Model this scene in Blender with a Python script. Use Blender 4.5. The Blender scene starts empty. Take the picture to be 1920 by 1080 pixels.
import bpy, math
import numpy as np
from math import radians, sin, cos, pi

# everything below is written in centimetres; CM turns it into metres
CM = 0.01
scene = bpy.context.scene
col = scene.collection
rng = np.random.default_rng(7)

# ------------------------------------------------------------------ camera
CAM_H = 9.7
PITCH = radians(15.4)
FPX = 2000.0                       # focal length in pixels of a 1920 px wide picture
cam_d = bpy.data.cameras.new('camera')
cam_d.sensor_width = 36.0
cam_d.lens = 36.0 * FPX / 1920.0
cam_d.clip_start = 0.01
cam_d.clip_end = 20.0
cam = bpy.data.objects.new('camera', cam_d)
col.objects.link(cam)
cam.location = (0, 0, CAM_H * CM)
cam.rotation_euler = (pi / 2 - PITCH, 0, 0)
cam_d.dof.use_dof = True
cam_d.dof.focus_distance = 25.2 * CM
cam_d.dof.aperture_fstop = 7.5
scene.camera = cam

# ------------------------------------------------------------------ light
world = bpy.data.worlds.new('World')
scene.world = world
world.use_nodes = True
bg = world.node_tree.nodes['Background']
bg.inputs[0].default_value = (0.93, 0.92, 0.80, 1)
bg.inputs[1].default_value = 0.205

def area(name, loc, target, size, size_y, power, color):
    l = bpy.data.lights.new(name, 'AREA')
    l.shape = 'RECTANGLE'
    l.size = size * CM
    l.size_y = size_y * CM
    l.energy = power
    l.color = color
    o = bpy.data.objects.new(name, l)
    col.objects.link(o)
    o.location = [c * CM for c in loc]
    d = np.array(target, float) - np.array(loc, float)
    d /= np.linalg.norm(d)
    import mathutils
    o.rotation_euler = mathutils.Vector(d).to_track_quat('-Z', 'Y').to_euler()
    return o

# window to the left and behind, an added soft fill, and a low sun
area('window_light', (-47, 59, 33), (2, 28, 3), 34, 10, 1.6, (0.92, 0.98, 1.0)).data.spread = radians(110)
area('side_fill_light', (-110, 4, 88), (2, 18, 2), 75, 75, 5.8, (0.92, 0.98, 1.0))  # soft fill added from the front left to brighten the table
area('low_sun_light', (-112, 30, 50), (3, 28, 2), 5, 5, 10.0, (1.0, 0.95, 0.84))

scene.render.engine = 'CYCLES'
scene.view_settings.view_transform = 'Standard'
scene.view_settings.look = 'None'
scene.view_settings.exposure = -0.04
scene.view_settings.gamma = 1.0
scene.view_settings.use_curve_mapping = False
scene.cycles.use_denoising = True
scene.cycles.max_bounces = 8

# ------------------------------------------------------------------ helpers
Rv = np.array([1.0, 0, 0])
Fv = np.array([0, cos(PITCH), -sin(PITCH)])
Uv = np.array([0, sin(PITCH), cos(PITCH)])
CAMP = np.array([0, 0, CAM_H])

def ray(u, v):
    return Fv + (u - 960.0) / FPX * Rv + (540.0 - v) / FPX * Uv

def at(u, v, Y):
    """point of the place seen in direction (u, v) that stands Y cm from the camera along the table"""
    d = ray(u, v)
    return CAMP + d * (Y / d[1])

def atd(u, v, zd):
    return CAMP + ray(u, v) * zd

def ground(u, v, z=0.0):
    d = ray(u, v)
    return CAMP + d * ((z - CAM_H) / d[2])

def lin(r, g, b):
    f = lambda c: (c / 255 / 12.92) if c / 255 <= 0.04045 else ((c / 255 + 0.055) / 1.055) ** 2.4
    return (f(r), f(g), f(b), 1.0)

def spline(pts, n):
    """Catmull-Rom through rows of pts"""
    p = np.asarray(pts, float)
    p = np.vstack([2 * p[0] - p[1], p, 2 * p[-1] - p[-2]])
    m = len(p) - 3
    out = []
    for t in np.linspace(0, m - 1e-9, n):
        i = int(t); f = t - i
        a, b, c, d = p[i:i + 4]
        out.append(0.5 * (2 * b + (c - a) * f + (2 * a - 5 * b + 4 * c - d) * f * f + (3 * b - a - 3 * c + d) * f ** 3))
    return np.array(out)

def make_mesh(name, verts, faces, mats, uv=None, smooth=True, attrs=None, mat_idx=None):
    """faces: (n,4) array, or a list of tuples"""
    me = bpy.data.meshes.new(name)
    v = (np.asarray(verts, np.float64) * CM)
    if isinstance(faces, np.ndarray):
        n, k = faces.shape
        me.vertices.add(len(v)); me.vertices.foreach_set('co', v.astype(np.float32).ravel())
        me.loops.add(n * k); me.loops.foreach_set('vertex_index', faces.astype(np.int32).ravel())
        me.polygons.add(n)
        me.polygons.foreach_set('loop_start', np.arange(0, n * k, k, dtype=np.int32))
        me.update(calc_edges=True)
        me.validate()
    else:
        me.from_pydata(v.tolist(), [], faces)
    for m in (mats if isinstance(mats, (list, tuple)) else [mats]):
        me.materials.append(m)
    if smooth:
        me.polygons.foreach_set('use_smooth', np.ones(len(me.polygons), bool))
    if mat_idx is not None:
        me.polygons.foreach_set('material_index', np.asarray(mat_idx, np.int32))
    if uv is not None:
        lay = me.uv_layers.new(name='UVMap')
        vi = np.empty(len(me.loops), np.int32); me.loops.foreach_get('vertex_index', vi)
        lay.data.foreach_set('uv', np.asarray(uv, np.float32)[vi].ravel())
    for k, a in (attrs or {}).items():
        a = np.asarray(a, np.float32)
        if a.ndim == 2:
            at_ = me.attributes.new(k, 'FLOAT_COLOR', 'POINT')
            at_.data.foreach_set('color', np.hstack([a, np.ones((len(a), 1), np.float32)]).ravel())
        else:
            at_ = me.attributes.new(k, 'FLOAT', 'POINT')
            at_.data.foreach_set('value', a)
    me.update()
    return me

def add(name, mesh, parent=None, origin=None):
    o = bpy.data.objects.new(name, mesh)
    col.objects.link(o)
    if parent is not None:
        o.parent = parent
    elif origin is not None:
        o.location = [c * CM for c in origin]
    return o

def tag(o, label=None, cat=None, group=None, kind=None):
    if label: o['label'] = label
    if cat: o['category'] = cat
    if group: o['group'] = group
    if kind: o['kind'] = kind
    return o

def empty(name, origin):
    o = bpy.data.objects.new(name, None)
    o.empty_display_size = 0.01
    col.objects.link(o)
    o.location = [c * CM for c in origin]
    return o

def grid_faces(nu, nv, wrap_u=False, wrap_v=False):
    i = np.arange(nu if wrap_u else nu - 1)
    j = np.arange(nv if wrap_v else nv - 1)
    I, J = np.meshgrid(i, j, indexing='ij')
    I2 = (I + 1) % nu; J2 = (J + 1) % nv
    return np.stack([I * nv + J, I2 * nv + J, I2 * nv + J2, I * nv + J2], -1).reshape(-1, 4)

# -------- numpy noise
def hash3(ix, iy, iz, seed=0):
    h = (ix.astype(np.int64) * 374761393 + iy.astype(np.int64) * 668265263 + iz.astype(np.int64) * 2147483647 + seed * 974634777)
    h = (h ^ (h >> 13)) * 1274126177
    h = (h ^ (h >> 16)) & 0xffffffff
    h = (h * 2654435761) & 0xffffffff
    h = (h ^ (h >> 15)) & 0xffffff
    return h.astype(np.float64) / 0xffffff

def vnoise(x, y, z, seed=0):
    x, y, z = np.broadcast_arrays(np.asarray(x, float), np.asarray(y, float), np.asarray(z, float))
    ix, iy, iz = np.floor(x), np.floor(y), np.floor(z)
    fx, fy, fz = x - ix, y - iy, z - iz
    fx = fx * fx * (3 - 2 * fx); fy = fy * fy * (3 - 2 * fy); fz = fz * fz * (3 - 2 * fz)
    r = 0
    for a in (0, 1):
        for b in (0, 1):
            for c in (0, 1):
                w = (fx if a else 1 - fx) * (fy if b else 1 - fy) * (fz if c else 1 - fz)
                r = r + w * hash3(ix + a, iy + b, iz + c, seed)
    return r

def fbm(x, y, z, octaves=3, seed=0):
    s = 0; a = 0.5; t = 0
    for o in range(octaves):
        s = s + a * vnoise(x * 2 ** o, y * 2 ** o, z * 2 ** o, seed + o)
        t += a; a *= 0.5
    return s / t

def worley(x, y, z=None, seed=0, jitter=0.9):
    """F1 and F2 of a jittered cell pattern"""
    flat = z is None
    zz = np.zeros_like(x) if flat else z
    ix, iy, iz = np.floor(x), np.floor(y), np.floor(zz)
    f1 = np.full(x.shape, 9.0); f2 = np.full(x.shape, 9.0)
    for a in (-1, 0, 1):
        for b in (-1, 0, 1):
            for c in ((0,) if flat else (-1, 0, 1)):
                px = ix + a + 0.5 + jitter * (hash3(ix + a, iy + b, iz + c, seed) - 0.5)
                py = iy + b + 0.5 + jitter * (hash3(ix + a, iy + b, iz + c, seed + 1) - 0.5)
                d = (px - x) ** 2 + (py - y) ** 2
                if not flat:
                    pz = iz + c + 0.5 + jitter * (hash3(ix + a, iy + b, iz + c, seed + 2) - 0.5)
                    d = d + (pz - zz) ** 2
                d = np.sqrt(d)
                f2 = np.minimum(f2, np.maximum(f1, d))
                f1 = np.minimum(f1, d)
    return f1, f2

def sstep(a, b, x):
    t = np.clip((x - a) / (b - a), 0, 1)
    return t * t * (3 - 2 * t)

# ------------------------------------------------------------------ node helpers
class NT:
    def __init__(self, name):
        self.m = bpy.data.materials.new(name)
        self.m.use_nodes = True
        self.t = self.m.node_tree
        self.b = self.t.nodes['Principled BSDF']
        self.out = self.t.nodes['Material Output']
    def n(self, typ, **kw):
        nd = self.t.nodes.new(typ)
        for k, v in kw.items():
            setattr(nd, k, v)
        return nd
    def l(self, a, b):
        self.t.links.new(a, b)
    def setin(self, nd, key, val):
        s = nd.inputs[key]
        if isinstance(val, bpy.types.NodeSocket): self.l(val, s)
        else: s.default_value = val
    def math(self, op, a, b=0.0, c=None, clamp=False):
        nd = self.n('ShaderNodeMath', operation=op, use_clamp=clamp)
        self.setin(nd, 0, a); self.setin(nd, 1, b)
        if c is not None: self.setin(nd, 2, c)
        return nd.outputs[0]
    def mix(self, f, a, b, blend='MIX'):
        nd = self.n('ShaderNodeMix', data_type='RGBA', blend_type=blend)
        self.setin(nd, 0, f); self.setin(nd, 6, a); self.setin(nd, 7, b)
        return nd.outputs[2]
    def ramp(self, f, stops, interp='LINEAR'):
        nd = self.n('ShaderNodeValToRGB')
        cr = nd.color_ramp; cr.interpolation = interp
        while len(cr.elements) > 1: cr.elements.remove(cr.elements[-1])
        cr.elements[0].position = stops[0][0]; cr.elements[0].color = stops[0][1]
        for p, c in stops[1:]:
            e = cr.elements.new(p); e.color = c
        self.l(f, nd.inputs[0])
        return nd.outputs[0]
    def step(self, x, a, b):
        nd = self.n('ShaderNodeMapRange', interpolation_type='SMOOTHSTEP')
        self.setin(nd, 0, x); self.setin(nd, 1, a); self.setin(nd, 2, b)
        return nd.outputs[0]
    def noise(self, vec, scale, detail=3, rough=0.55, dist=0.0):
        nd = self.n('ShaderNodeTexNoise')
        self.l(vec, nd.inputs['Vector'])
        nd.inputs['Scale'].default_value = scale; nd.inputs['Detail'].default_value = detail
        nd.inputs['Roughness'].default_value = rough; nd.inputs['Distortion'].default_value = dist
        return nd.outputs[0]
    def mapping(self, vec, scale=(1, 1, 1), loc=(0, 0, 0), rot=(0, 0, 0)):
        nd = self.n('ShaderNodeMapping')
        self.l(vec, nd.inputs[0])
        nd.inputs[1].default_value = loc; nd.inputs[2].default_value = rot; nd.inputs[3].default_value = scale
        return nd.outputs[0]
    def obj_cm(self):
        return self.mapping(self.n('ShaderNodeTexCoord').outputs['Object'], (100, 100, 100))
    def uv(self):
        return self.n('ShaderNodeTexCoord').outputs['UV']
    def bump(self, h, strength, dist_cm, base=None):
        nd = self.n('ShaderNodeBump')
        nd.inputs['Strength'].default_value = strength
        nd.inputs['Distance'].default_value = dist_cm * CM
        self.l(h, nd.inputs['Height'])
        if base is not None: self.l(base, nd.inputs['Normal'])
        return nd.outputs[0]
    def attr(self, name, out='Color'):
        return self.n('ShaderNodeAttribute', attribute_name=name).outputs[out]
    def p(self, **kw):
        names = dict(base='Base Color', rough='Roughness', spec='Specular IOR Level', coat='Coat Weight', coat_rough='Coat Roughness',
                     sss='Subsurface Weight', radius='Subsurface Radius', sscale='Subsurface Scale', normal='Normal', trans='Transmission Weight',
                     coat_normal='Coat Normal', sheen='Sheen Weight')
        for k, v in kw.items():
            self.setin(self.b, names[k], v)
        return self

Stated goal
Repeat the material word for word from its opening line up to and including the line containing "rng = np.random.default_rng(7)".

Solution below
Model this scene in Blender with a Python script. Use Blender 4.5. The Blender scene starts empty. Take the picture to be 1920 by 1080 pixels.
import bpy, math
import numpy as np
from math import radians, sin, cos, pi

# everything below is written in centimetres; CM turns it into metres
CM = 0.01
scene = bpy.context.scene
col = scene.collection
rng = np.random.default_rng(7)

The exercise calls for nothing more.